Like many major-city dailies around the country, the Morning News realized years ago that much of the population growth (and therefore, advertiser interest) in its circulation area for the foreseeable future would be in the suburbs. The News set about buying small papers in some area cities and created sections specifically targeted to other communities.
In the last three years, the News converted those suburban papers into “zoned” — or targeted — sections of the main paper. The purpose, Stallings said, was to provide better coverage in those communities, improve the main paper’s regional coverage — and stave off competition. Stallings said the move is working — that the suburban sections are making a little money, circulation is up, and that efficiencies have enabled the paper to actually “increase the journalist headcount” in some areas.

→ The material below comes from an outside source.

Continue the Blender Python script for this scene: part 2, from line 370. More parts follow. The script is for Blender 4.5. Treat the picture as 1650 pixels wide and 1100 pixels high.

Mong acknowledged Monday that the drive to build a 40-person satellite newsroom in Collin County has caused fear in the main newsroom, where reporters worry both about possibly having to move to Plano and about seeing the paper lose strength in covering its home base — which hasn’t been the paper’s strong point in recent years anyway.
“We’re not going to take news coverage away from the city of Dallas or anywhere else,” Mong said. He’s been meeting with the staff, he said, and “I actually think the anxiety level is going down.”
The Collin County effort is also drawing skepticism from staffers and former staffers who don’t think the Belo approach has necessarily improved the quality of journalism in suburban areas — and who fear that they, like former Arlington staffers, could end up stranded if the News loses focus in a couple of years.
Fort Worth Weekly Editor Gayle Reaves, who wrote this story, formerly worked at both the Star-Telegram and Morning News.